For the 2015 Shabbos Project, in Buenos Aires, 5,417 women baked challah one Thursday night. In San Diego, another 11,000 Jews gathered for Sabbath dinners, hosted by friends and volunteers. From Windhoek, Namibia, to Cochin, India, Las Vegas to Barcelona to Tel Aviv, families unplugged to be together.

In London, the local community supplied over 80 families with hot water urns and hot plates: essential props for Sabbath dining.

In Perth, Australia, one fifteen-year old boy organized a Sabbath dinner for his entire class. “Thirty teenagers (sans screens and smartphones) having face to face conversations,” wrote one woman who attended.

In Jerusalem and Brooklyn, even in the ultra-Orthodox enclaves, participants (mostly teenagers) signed up to join the project — seeing it as an opportunity to find new meaning in their weekly traditions.

“The lack of electronics, noise and distraction gave me the head space to come up with a great business idea,” one young businessman from Cape Town said.

The participants are autonomous, expected to keep the Sabbath as a handshake agreement: Simply sign up, pledge to keeping Sabbath completely for 25 hours, and you yourself can host a Sabbath table and invite local participants to join.

The approach is different from the typical Orthodox outreach program, called ‘kiruv’ in Hebrew, literally meaning ‘bringing closer those who are distant’. Too often, kiruv patronizes secular participants, with a sort of messianic need to save the heathens — a forced display of the beauty of religion, sermons that are either condescending or highly politicized.

“This is a people’s movement,” Goldstein, 46, tells me when I met with him one afternoon in the Upper East Side’s Bristol Plaza; he was here on a holiday with his family, and as we spoke, his wife and children rushed to prepare for Friday night. “It’s not top-down here.”

But this project is not simply about lighting candles, attending temple, singing songs together, or deciding exactly how to unplug like The Sabbath Manifesto encourages — it demands commitment, and no cheating for a five-minute phone break.

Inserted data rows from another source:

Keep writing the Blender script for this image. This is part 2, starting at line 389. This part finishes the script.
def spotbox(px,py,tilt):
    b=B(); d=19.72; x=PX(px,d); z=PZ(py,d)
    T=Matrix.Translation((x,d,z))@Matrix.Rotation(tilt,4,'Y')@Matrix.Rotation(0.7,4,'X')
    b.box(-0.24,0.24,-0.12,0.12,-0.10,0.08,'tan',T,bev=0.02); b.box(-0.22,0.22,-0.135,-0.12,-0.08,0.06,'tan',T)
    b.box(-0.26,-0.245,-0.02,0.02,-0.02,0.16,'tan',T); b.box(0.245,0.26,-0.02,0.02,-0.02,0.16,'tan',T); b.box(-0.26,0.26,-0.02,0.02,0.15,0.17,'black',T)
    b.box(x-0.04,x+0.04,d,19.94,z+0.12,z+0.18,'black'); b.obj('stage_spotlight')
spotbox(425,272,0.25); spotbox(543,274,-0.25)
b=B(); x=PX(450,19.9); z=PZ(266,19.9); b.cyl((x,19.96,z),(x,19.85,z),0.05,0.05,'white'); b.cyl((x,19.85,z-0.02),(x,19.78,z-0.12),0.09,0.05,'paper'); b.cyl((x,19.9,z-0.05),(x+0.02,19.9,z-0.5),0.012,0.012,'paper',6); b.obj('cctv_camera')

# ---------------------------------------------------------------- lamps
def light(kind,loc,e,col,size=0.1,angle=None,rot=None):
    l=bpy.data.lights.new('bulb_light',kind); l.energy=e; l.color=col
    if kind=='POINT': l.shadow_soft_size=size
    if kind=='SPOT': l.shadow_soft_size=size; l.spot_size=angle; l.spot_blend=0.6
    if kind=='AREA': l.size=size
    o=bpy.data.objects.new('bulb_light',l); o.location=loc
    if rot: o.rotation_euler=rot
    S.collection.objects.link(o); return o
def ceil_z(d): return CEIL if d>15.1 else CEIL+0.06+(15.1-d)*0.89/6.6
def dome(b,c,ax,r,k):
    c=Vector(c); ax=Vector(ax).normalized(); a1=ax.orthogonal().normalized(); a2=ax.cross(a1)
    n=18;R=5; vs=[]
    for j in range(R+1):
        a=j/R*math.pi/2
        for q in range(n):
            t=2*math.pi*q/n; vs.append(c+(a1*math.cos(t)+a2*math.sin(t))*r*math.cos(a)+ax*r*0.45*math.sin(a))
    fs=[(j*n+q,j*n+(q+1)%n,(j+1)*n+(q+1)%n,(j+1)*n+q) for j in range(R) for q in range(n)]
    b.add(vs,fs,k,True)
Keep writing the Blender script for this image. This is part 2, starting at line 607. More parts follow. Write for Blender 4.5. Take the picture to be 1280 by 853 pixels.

It’s a social contract, an ice-bucket-challenge: Once you’re in, you’re expected to do this fully.

“It has to come with the whole package,” Ariely says, sitting in his Duke University office. “Because if you get people to commit to keeping some parts of it, but not others, it’s not going to work. You need to apply the full Sabbath. And the reason for that is that we want to fight temptation. So we don’t want to give people discretion about what rules apply and what rules don’t apply, because one of the things that research on depletion shows is that just thinking about temptation, even if you overcome temptation, is depleting itself. So even if you pass by a cookie, and resist temptation, you have paid the price because something has been depleted. The idea that you have very strict rules about what’s allowed and what’s not allowed is very important, and if you give people freedom to decide for themselves, it’s not going to work out.”

“You take some time, and it helps you to reflect on the rest of your life,” says Ariely, who says he now observes the Sabbath. “Therefore, the rest of your life is more effective.”